Paulinus (died 644) played the principal role in the conversion of Northumberland, which by 625 had become the most powerful of the Anglo-Saxon kingdoms, stretching from the Humber to the Firth of Forth, and from the North Sea to the Pennines.
Unusually for someone of that period, we have an idea of Paulinus’s appearance. The Venerable Bede described him as “tall, with a slight stoop, black hair, a thin face, a slender aquiline nose, at once venerable and awe-inspiring in appearance”.
Probably he had once been a priest in Rome. Certainly he was a member of the second mission which Pope Gregory sent to Kent, in 601.
For the next 24 years nothing is known about Paulinus. Evidently, though, he built a reputation, for when, in 625, Princess Ethelberga of Kent married the pagan King Edwin of Northumbria, Paulinus travelled north with her.
Perhaps he had been the mastermind behind this match’s deeper purpose, to secure the conversion of Edwin. This proved difficult, for the king had prospered as a heathen. Even encouraging letters sent to Edwin and Ethelberga by Pope Boniface V did not prove conclusive. Bede describes how the king “used to sit alone for hours, deliberating which religion he should follow”.
In 626 Paulinus claimed some Christian credit for the safe birth of a daughter to Edwin and Ethelberga. The baby princess was baptised, and the king promised to follow suit if his forthcoming campaign against the West Saxons proved successful.
Yet after the enemy was put to flight Edwin still hesitated. Clearly worried about the political implications of conversion, he called a council.
One of his advisers made a powerful speech in which he compared the heathen life to the passage of a lone sparrow which momentarily flies out of the wintry storms into the warm and hospitable banqueting hall, before winging out again into the darkness.
After that the pagan high priest, no doubt heavily lent upon, renounced his religion, and destroyed his idols.
On Easter Day, April 12 627, in a timber chapel erected at York, King Edwin was finally baptised, “together with all the nobility and a large number of humbler folk”.
Subsequently Paulinus became the first Bishop of York. He pursued his Northumbrian mission for six more years, during which the temporary wooden chapel began its evolution into York Minster.

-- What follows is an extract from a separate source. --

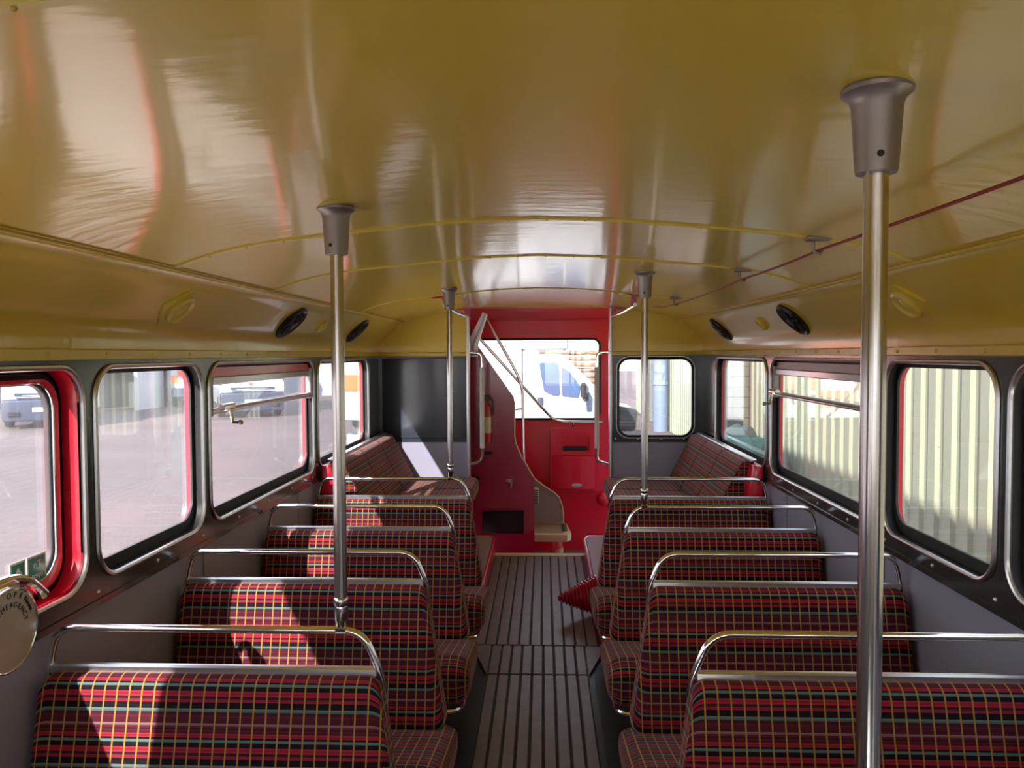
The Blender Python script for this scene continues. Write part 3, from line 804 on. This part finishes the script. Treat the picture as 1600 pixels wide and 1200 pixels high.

Paulinus also preached in Lincolnshire. Such was his prestige that, around 630, he was called upon to consecrate a fellow Italian, Honorius, as Archbishop of Canterbury.
In October 633, however, King Edwin was slain in battle by the forces of the paganissimus King Penda of Mercia. Paulinus fled with Queen Ethelberga back to Kent, where Archbishop Honorius returned the favour by installing him as Bishop of Rochester.